I'm here in the Orient mostly to participate in President Tadashi Matsunaga's 35th year academic anniversary celebration.  The festivities had two parts:  talks by five of his most prominent professors who he mentored, followed by a party.

The major players first enjoyed an early Japanese lunch:

From the left:  Tadashi and Mayumi Matsunaga (Tokyo University of Agriculture and Technology), Koji Sode (TUAT), Grant Burgess (Newcastle), Hideki Miyashita (Kyoto) and Haruko Takeyama (Waseda).  My lunch:

The five speakers with President Matsunaga:

The professor on the right is Mina Okochi of Tokyo Institute of Technology.  I could tell you what they said, but everything was written and spoken in Japanese, and my skills in this language are nil.  I was, though, really impressed with what Grant said.  He particularly remarked how much Matsunaga had influenced him to take science towards applications.  When Matsunaga and Burgess started the Journal of Marine Biotechnology, and that must have been two decades ago, I was asked to write a paper, which I co-authored with two others, entitled Marine Macrobiotechnology Systems, presenting the total picture towards commercialization, and introducing a concept called the Blue Revolution.  This was the only U.S. paper.  All the others were micro, that is, specific and fine research.  Matsunaga, Burgess and their their students continue to do good science, but now also look for marketplace opportunities.  Grant remains as editor in chief of this publication.
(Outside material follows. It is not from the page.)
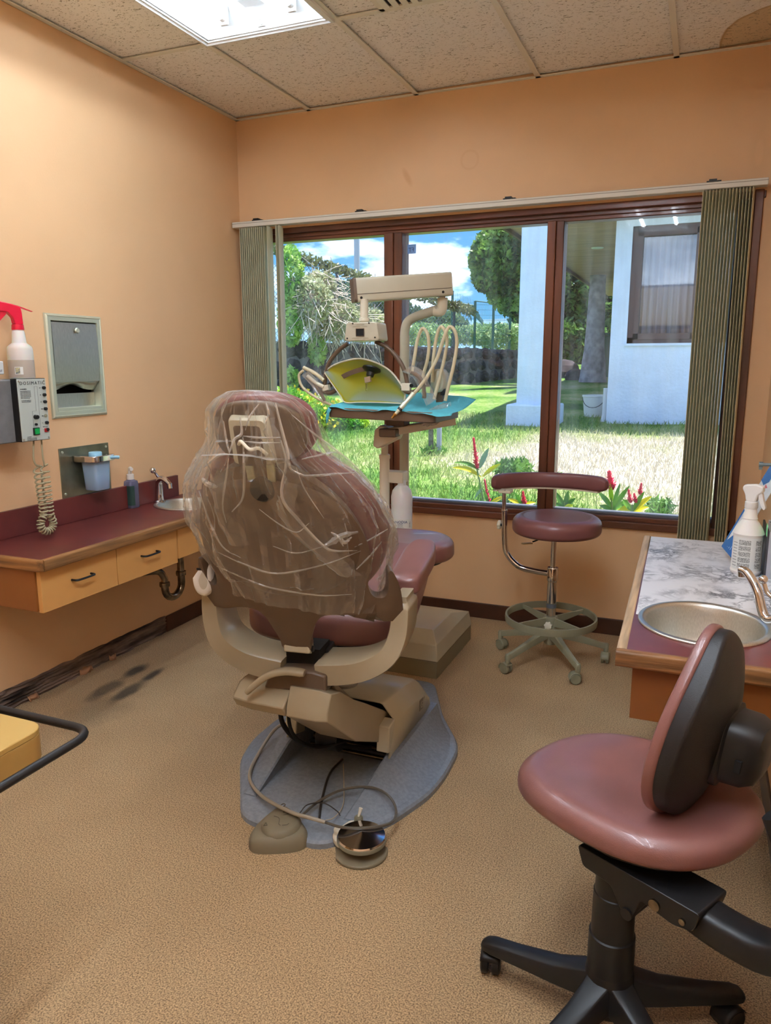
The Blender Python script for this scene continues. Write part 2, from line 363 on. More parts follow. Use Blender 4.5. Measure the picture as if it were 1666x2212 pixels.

There might have been almost 200 at the party:

I was asked to give a short statement about my relationship with Tadashi.  I specifically mentioned that his greatest accomplishment was his family. for his son, Teipei, is in his fourth term as a Councilman in the Matsunaga home town near Chiba, and his daughter, Mariko, is a faculty member at Chuo University.  I mentioned how we traveled together, including golfing at St. Andrews.  I invited the group to join us for the World Cruise we are thinking about with a departure date of January 2018.  The real planning will begin later this year when all those involved will help decide which cruise line to take.

There was a lot food with wine, beer and whiskey.  However, the night was not over, as the entire Tanaka / Arakaki/  Yoshino laboratory staff and students moved to a large drinking pub where for two hours you can quaff as much beer as you want.  Their students entertained us.
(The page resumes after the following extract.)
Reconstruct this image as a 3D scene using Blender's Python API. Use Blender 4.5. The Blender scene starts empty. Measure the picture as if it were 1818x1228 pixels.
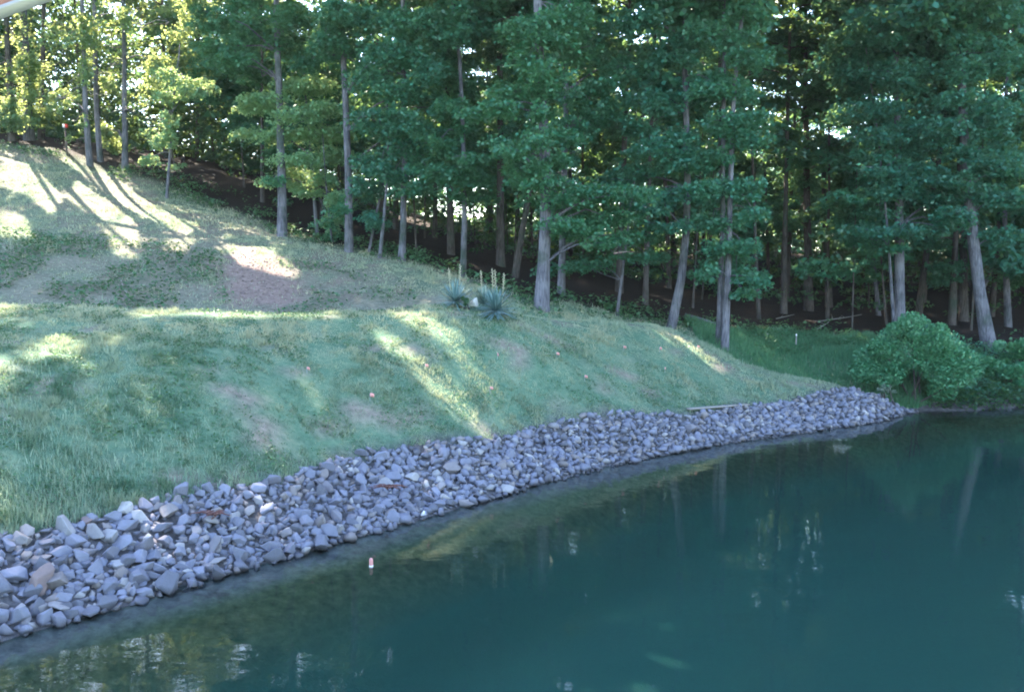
import bpy, bmesh, math, random
import numpy as np
from mathutils import Vector

SEED = 11
rng = np.random.default_rng(SEED)
random.seed(SEED)
C = bpy.context.scene.collection
scene = bpy.context.scene

# ------------------------------------------------------------------ camera
F_PX, CAM_Z, PITCH = 1515.0, 4.5, math.radians(5.05)
cam_d = bpy.data.cameras.new('camera')
cam_d.lens, cam_d.sensor_width = 30.0, 36.0
cam_d.clip_start, cam_d.clip_end = 0.05, 6000
cam = bpy.data.objects.new('camera', cam_d)
cam.location = (0, 0, CAM_Z)
cam.rotation_euler = (math.pi/2 - PITCH, 0, 0)
C.objects.link(cam)
scene.camera = cam

# ------------------------------------------------------------------ sky and sun
SUN_AZ = math.radians(37)            # degrees to the left of straight ahead
SUN_EL = math.radians(45)
S = np.array([-math.sin(SUN_AZ)*math.cos(SUN_EL), math.cos(SUN_AZ)*math.cos(SUN_EL), math.sin(SUN_EL)])
world = bpy.data.worlds.new('World')
scene.world = world
world.use_nodes = True
wn = world.node_tree.nodes
wn.clear()
sky = wn.new('ShaderNodeTexSky')
sky.sky_type = 'NISHITA'
sky.sun_disc = False
sky.sun_elevation = SUN_EL
sky.sun_rotation = -SUN_AZ
sky.altitude = 100
sky.air_density = 1.2
sky.dust_density = 0.6
sky.ozone_density = 2.0
bg = wn.new('ShaderNodeBackground')
bg.inputs['Strength'].default_value = 0.11
wo = wn.new('ShaderNodeOutputWorld')
world.node_tree.links.new(sky.outputs[0], bg.inputs[0])
world.node_tree.links.new(bg.outputs[0], wo.inputs[0])
sun_d = bpy.data.lights.new('sun', 'SUN')
sun_d.energy = 5.0
sun_d.color = (1.0, 0.89, 0.74)
sun_d.angle = math.radians(0.5)
sun = bpy.data.objects.new('sun', sun_d)
sun.rotation_euler = Vector(S).to_track_quat('Z', 'Y').to_euler()
sun.location = (-30, 40, 40)
C.objects.link(sun)
vs = scene.view_settings
vs.view_transform = 'Standard'
vs.look = 'None'
vs.gamma = 1.0
vs.exposure = 3.4
vs.use_curve_mapping = False
scene.render.engine = 'CYCLES'
cy = scene.cycles
cy.use_denoising = True
cy.max_bounces = 8
cy.diffuse_bounces = 3
cy.transmission_bounces = 4
cy.transparent_max_bounces = 8
cy.glossy_bounces = 3
cy.caustics_reflective = False
cy.caustics_refractive = False
cy.sample_clamp_indirect = 6
cy.filter_width = 1.9

# ------------------------------------------------------------------ small maths helpers
def ray(px, py):
    px = np.asarray(px, float); py = np.asarray(py, float)
    u = (px-909)/F_PX; v = (614-py)/F_PX
    Y = math.cos(PITCH) + v*math.sin(PITCH)
    Z = -math.sin(PITCH) + v*math.cos(PITCH)
    return u/Y, Z/Y
def P(px, py, d):
    a, b = ray(px, py)
    return np.array([a*d, d, CAM_Z + b*d])
def W(px, py):
    a, b = ray(px, py)
    d = -CAM_Z/b
    return np.array([a*d, d])
def tps_fit(pts, vals, lam=0.02):
    n = len(pts)
    r2 = ((pts[:, None]-pts[None])**2).sum(-1)
    K = 0.5*r2*np.log(r2+1e-9) + np.eye(n)*lam
    A = np.zeros((n+3, n+3)); A[:n, :n] = K
    A[:n, n] = 1; A[:n, n+1:] = pts; A[n, :n] = 1; A[n+1:, :n] = pts.T
    return pts, np.linalg.solve(A, np.concatenate([vals, [0, 0, 0]]))
def tps_eval(m, q):
    pts, w = m; n = len(pts)
    out = np.empty(len(q))
    for i in range(0, len(q), 20000):
        c = q[i:i+20000]
        r2 = ((c[:, None]-pts[None])**2).sum(-1)
        out[i:i+20000] = (0.5*r2*np.log(r2+1e-9))@w[:n] + w[n] + c@w[n+1:]
    return out
def in_poly(q, poly):
    x, y = q[:, 0], q[:, 1]; c = np.zeros(len(q), bool); j = len(poly)-1
    for i in range(len(poly)):
        xi, yi = poly[i]; xj, yj = poly[j]
        k = ((yi > y) != (yj > y)) & (x < (xj-xi)*(y-yi)/((yj-yi)+1e-12)+xi)
        c ^= k; j = i
    return c
def seg_dist(q, line, closed=False):
    line = np.asarray(line, float); best = np.full(len(q), 1e9)
    n = len(line)
    for i in range(n if closed else n-1):
        a, b = line[i], line[(i+1) % n]; ab = b-a
        t = np.clip(((q-a)@ab)/(ab@ab+1e-12), 0, 1)
        best = np.minimum(best, np.hypot(*(q-a-t[:, None]*ab).T))
    return best
def sstep(a, b, x):
    t = np.clip((x-a)/(b-a), 0, 1); return t*t*(3-2*t)
_tab = np.random.default_rng(5).random((256, 256))
def vnoise(x, y):
    xi = np.floor(x).astype(int); yi = np.floor(y).astype(int); fx = x-xi; fy = y-yi
    fx = fx*fx*(3-2*fx); fy = fy*fy*(3-2*fy)
    g = lambda a, b: _tab[a & 255, b & 255]
    return (g(xi, yi)*(1-fx)+g(xi+1, yi)*fx)*(1-fy)+(g(xi, yi+1)*(1-fx)+g(xi+1, yi+1)*fx)*fy
def fbm(x, y, o=4):
    s = 0; a = 0.5
    for i in range(o):
        s = s + a*vnoise(x*2**i+17*i, y*2**i+31*i); a *= 0.5
    return s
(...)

When the time came up, everyone left, and many moved over to another Kichijoji bar.  However, Tadashi and I pulled off and went for sushi and sake:

Our next stop was to Azumi's for a nightcap, as she and Kaori came to the 35th celebration, we chatted for a while, and I said I'd see them soon.  But at 8PM the bar was still closed.  So we went to Starbuck's, where I paid, $6.  After a while we went back to Azumi's, but it was still not open, so he caught a cab home and I walked back to the Dai Ichi.  What a day!

Tomorrow, some of us are invited to spend the night at Matsunaga's cottage on Mount Fuji.   Tadashi has promised to barbecue some Japanese beef.  I lobbied for either Miyazaki or Matsusaka.  David Kisailis of UC Riverside will bring three bottles of Napa Red.  I told Matsunaga-san that I could not find an appropriate gift, so, as a down payment, I will bring a Nikka Pure Malt.  At his 25th anniversary celebration, I gave a 25-year-old scotch.  However, I could not find a 35-year-old version, and probably would not have bought it anyway, for the 30 year bottles already cost from $800 to $4000.

Then the next day I return to Honolulu.  From Napa Golf to Korean golf shirts to Japanese Wagyu Beef on the slopes of Mount Fuji.  What a life.